Buried in a long Forbes magazine article about Trump’s various conflicts of interest is this tidbit:
In May the prime minister of Georgia made a visit to the White House, where, according to two of Trump's former business partners, the president asked about his old project in the former Soviet republic. — www.forbes.com/...
So President Trump, while in the Oval Office, while representing the United States, pressed a foreign head of state about a personal business deal. That is about as clear a conflict of interest as you could imagine.
Keep in mind, Trump is supposed to have recused himself from all such business dealings, leaving them up to his sons.
The New Yorker reported on this Georgian “deal” extensively last August, and the cast of characters involved is colorful. They include a former chairman of a Khazakh bank who is accused of embezzling several billion dollars from the bank. The family of Khazakh dictator Nursultan Nazarbayev is involved, as is their ultimate political patron, Vladimir Putin.
One foreign deal, a stalled 2011 plan to build a Trump Tower in Batumi, a city on the Black Sea in the Republic of Georgia, has not received much journalistic attention. But the deal, for which Trump was reportedly paid a million dollars, involved unorthodox financial practices that several experts described to me as “red flags” for bank fraud and money laundering; moreover, it intertwined his company with a Kazakh oligarch who has direct links to Russia’s President, Vladimir Putin. As a result, Putin and his security services have access to information that could put them in a position to blackmail Trump. — www.newyorker.com/...
Of course, the con-men who populate the Trump family businesses are both brazen enough and foolish enough to ignore all signs of risk, both financial and legal. Heck, Trump even tweeted about his Oval Office meeting.
Ross Delston, a prominent anti-money-laundering attorney in Washington, D.C., told me that, if one of his clients approached him with the possibility of entering a licensing relationship with the people involved in the Batumi deal, he “would tell him not to walk away but to run away—to run like hell.” He explained, “There are too many aspects of the deal that don’t make sense, and there’s no way, as an outsider, that you could conduct sufficient due diligence to figure out if it is criminal.” — www.newyorker.com/...
Perhaps belatedly recognizing the risks involved, Trump and his lawyers have become increasingly agitated about scrutiny of their business dealings in Georgia.
President Donald Trump’s attorney Jay Sekulow recently told me that the investigation being led by Robert Mueller, the special counsel appointed by the Justice Department, should focus on one question: whether there was “coördination between the Russian government and people on the Trump campaign.” Sekulow went on, “I want to be really specific.
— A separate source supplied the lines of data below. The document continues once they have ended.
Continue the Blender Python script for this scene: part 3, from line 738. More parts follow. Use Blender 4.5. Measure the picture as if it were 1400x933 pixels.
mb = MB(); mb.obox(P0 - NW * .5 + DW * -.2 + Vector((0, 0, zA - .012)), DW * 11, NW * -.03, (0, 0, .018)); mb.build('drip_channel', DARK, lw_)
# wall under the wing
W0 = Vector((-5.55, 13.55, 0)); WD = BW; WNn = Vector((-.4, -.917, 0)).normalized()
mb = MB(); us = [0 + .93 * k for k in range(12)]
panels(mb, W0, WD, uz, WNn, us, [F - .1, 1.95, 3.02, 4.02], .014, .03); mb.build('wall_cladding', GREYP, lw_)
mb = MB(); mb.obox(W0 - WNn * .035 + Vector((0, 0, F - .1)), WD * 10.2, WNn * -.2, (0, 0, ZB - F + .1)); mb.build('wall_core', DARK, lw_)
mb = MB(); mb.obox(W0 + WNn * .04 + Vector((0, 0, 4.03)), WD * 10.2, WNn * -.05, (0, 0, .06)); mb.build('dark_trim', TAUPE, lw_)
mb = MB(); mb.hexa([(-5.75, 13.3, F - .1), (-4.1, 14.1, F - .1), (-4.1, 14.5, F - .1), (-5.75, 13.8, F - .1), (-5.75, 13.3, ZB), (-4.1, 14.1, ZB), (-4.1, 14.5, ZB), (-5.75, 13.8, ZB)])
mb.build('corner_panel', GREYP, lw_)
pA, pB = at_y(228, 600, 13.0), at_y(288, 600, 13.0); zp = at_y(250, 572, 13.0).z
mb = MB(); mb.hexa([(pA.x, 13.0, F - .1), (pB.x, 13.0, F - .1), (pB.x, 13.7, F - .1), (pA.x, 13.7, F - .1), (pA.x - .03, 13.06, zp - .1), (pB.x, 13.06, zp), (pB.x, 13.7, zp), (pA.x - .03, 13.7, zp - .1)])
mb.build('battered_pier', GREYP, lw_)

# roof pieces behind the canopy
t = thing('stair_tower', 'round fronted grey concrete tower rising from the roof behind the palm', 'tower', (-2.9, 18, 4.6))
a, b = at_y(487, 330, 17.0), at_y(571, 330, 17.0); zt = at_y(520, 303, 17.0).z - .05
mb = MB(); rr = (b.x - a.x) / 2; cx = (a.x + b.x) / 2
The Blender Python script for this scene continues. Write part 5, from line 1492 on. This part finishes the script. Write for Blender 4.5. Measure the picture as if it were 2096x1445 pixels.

A real-estate deal would be outside the scope of legitimate inquiry.” If he senses “drift” in Mueller’s investigation, he said, he will warn the special counsel’s office that it is exceeding its mandate. The issue will first be raised “informally,” he noted. But if Mueller and his team persist, Sekulow said, he might lodge a formal objection with the Deputy Attorney General, Rod Rosenstein, who has the power to dismiss Mueller and end the inquiry. President Trump has been more blunt, hinting to the Times that he might fire Mueller if the investigation looks too closely at his business dealings. — www.newyorker.com/...
These threats are tactics Trump learned from McCarthy-aide, character-assassin, and bully Roy Cohn. Cohn is the lawyer who convinced the Trumps to counter-sue the Justice Department in the 1970s when they were accused of housing discrimination. Cohn would routinely threaten to sue anyone who opposed him, and taught Trump to:
- Never settle, never surrender.
- Counter-attack, counter-sue immediately.
- No matter what happens, no matter how deeply into the muck you get, claim victory and never admit defeat. — www.vanityfair.com/...
This playbook intimidates enough people to allow you to get away with a lot. It also slows down those who aren’t intimidated, as they doubt themselves and check, cross-check their information. This is why Trump repeatedly threatens and maligns everyone who opposes him.
Trump has reportedly grown irritated with the follow-the-money approach Mueller has taken to the investigation. But it is easy to imagine why Trump's loans, debts, and business empire — which has benefited from money flowing out of Russia — would warrant Mueller's scrutiny as he tries to trace the origins of Russia's interest in the Trump campaign and determine whether Moscow holds any leverage over Trump or his associates. — www.businessinsider.com/...
Roger Stone also learned many of these techniques while working for Richard Nixon. He was later coached by Roy Cohn and used the same bullying tactics while working on Ronald Reagan’s presidential campaign. It was during this campaign that Stone first came into contact with Donald Trump.
Here’s the problem with these tactics, virtually all the people who employed them, Joseph McCarthy, Richard Nixon and Roy Cohn, eventually saw their careers and reputations destroyed. But not before they’d caused immense harm to many others.